Here's some immersion busters I've seen over the years, aside from the curious lack of the power of guns.
1. Catching on fire doesn't make the person run screaming or rolling on the ground.
2. A 10 foot tall ogre who looks like he could bench press at least 14,000 pounds swings a 10 foot, 200 pound sword at a little gnome in cloth, who must wear cloth lest their delicate magic casting hand movements be disrupted, does not, for all that effort, actually disrupt the delicate hand movements.
3. Being frozen solid doesn't kill the person when it melts, which should take 4-8 hours, depending.
4. "Boiling the blood" of skeletons. Causing zombies and skeletons to "bleed". "Hamstringing" a skeleton. Et al.
5. EQ2: Creating a butterfly fairy race that can't actually fly, but "floats", i.e. slides along the ground, translated 2 feet up in the air, such that you have to "hop" over logs.
God effing forbid someone be a fairy to take advantage of flying over logs, much less actually flying unrestricted, ala City of Heroes.
6. Jedi who can't take out 3-5 Boba Wannabees simultaneously. Yes, I know the balancing issue, and I wouldn't wanna solve it. But that's different from immersion *SMASHING*. And we won't even get started on dogs and giraffes that can have 5 guys with lasers and one guy with a flamethrower shoot it point blank for 60 seconds before it dies.
7. Like lemmings would just walk off a ledge.
8. What's with all these elves and gnomes and stuff anyway? Those don't exist!
9. And what's with "balanced" fighting anyway? "If you find yourself in a fair fight, you haven't done your homework." Why even attempt it when you'll just be dead in a few fights, if you're very lucky?

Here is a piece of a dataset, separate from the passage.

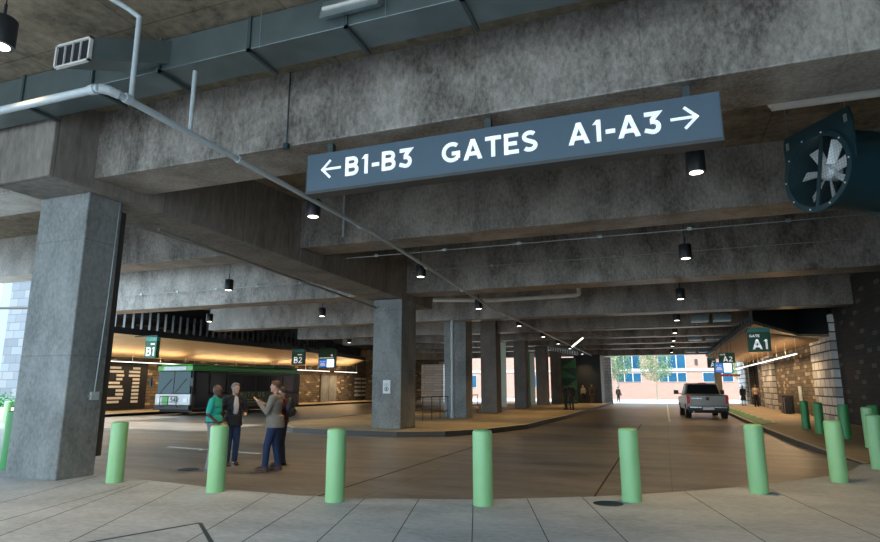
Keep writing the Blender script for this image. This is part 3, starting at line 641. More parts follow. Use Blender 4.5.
# thin conduits along the beams
for (p, q_, lab) in [((-9, 15.75, 5.62), (7.4, 15.75, 5.62), 'thin bright conduit running along the back edge of the second beam'),
                     ((-9, 20.9, 6.15), (7.4, 20.9, 6.15), 'thin conduit along the upper face of the third beam'),
                     ((-24, 20.95, 6.0), (-10.9, 20.95, 6.0), 'thin conduit with clips on the pale beam of the left bay'),
                     ((-3.6, 34.5, 5.0), (5, 34.5, 5.0), 'thin conduit crossing before the fifth beam')]:
    cb = MB(); cb.tube([p, q_], .012, 8)
    n = int((q_[0]-p[0])/2.2)
    for k in range(n): cb.box(p[0]+1+k*2.2, p[0]+1.1+k*2.2, p[1]-.03, p[1]+.03, p[2]-.03, p[2]+.05)
    tag(cb.build('conduit', M['galv'], smooth=False), lab, 'pipe')
hc = empty('drop_conduit', (-5.85, 8.06, 5.74), 'thin vertical conduit with a small box on the front beam left of the sign', 'pipe')
MB().tube([(0, 0, .1), (0, 0, 1.45)], .014, 8).build('conduit', M['bracket'], hc); MB().box(-.04, .04, -.04, .04, 0, .1).build('box', M['fanblue'], hc)
tag(MB().tube([(-8.3, 14.3, 5.9), (-8.3, 14.3, 7.2)], .03, 8).build('hanger_rod', M['pipe']), 'short grey rod below the left part of the gates sign', 'rod')
tag(MB().box(-17.3, -17.15, 14.3, 14.5, 6.3, 6.75).box(-17.13, -17.10, 14.32, 14.46, 6.3, 6.75).build('wall_speaker', M['black']), 'small black speaker on the pale beam just left of the big column', 'speaker')

# ------------------------------------------------------------------ downlights
def make_downlight():
    e = bpy.data.objects.new('downlight', None); C.objects.link(e)
    b = MB(); b.lathe([(.12, 0), (.165, .0), (.17, .01), (.17, .38), (.155, .40)], (0, 0, 0), 28); b.build('housing', M['black'], e, smooth=True)
    b = MB(); b.lathe([(.118, -.004), (.10, -.008)], (0, 0, 0), 24); b.build('lens', M['lens'], e)
    b = MB(); b.cone((0, 0, .40), (0, 0, .62), .02, .02, 8); b.build('stem', M['black'], e)
    ld = bpy.data.lights.new('downlight_beam', 'SPOT'); ld.energy = 480; ld.color = (1, .66, .28); ld.spot_size = math.radians(105); ld.spot_blend = .8; ld.shadow_soft_size = .1
    lo = bpy.data.objects.new('downlight_beam', ld); C.objects.link(lo); lo.parent = e; lo.location = (0, 0, -.03)
    return e
proto = make_downlight(); first = True
xs = {-15.1: 'third column of lamps, in the left bay', -7.3: 'left of the big sign', .8: 'near the right half'}
rowsn = {11.2: 'between the first and second beams', 17.7: 'between the second and third beams', 24.3: 'between the third and fourth beams', 32: 'between the fourth and fifth beams', 39: 'just past the fifth beam', 45: 'just past the sixth beam', 51: 'just past the seventh beam', 59: 'before the last beam'}
zz = {11.2: 5.54, 17.7: 5.27, 24.3: 5.02, 32: 5.0, 39: 4.95, 45: 4.9, 51: 4.9, 59: 4.85}
def put_light(x, y, z, lab):
    global first
    o = proto if first else copy_tree(proto); first = False
    o.location = (x, y, z); tag(o, lab, 'lamp', 'black cylinder downlights'); 
    for ch in o.children:
        if ch.name.startswith('stem'): ch.scale = (1, 1, 1)
        if ch.type == 'LIGHT' and y < 7: pass
    # rod up to the slab
    L_ = 7.2-(z+.6)
    b = MB(); b.cone((0, 0, .6), (0, 0, .6+L_), .008, .008, 6); b.build('rod', M['black'], o)
for y in rowsn:
    for x in (.8, -7.3):
        put_light(x, y, zz[y], 'black downlight %s, %s' % (rowsn[y], 'right of centre' if x > 0 else 'beside the diagonal sprinkler main'))
for y in (17.7, 24.3, 32, 45, 59):
    put_light(-15.1, y, zz[y], 'black cylinder downlight in the left bay %s' % rowsn[y])
for y in (24.3, 39):
    put_light(-21.8, y, zz[y], 'black cylinder downlight at the far left near the fins, %s' % rowsn[y])
put_light(-7.98, 4.62, 6.15, 'large looking black downlight cut by the top left corner')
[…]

10. And who comes back to life, anyway? That's the very definition of fiction.
And a bonus, the rare "plasma fire" put out by choking off the oxygen. Plasma is atomic nuclei bouncing around with no electrons. Thus chemistry cannot occur. Dr. Crusher should know better; Geordi most certainly should!
(-1: Post disagrees with my already-settled worldview) is not a valid mod option.
Tell that to the rock.
How is that "most if not all", rather than "some". Many RPGs do it quite well. Firstly all of those that don't break laws of physics at all, but also the ones that don't break it in ways that are limited in how far they can be exploited (consider Traveller with its slow FTL travel, and no FTL communication (other than through travel)), the ones that break it in uncontrollable ways (GURPS Voodoo with its powerful but vague spirit-driven magic), and the ones that break it and do draw pretty extensive conclusions from it (GURPS Technomancer with its magic-powered supertech).
The only RPGs that really go very wrong are the D&D-clones that want abundant powerful magic in a still recognizably medieval setting. That just doesn't work. (It might work if magic is rare, though.)
But I think your real complaint is just about badly written storylines in linear computer games.
I had high hopes for The Thing but there were a number of parts that break immersion. The most memorable are when you suspect a person has "turned" and administer a blood test, only to discover that he's still human, and then a minute later (or a few steps later), despite them never being out of your sight, they turn and become a Thing, because the story needs it.
I loathe most final boss battles.
Most often, the final boss battle is fundamentally unlike any of the combat you've faced up to that point. The final boss is often hyper-detailed, in which case, the game which ran smoothly up to that point is stuttering just at the most tactically challenging fight in the game. There's often some implausible, repetitive maneuver you have to use to defeat the boss.
The Half-Life series of games, otherwise brilliant, is particularly obnoxious about final boss battles (with the exception of Half-Life 2: Episode 1). Even the short masterpiece Portal was marred by the final boss battle -- why didn't GlaDOS just switch off her damned rocket launchers?
A particular irritant in final boss battles is that there's usually some long, dramatic speech or cinematic just before the battle -- and when you die, as you do frequently in this scenario, you generally reload to go through the damned cinematic again.